The pilot programs are expected to last for three years and are funded by a $4.4 million grant from the Laura and John Arnold Foundation (LJAF).

“Our work at the Laura and John Arnold Foundation is focused on addressing the root causes of pressing social problems,” LJAF Vice President of Public Accountability Josh McGee explained. “In order to reduce hunger, we must not only provide families with their next meal, we must target the underlying issues that can lead to hunger in the first place. The Collaborating for Clients initiative is designed to do just that. It will offer wrap-around services to help families achieve a stable and prosperous future.”

Among the fundamental barriers to eradicating hunger in America is that food insecurity—defined as not having sufficient financial and supporting resources to access adequate and nutritious food on an ongoing basis—typically is just one of many challenges low-income people face.
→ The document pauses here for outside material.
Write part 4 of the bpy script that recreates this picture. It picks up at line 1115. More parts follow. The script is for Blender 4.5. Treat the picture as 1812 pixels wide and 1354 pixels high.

According to the USDA, more than 48 million people in the United States are food insecure. Food pantries that were once considered a resource for temporary food assistance have become a part of many households’ regular coping strategies to put food on the table.

Feeding America is working to address this issue and recently adopted a new 10-year goal to provide access to enough nutritious food for everyone struggling with hunger and to improve food security for the people served to help them stabilize their lives.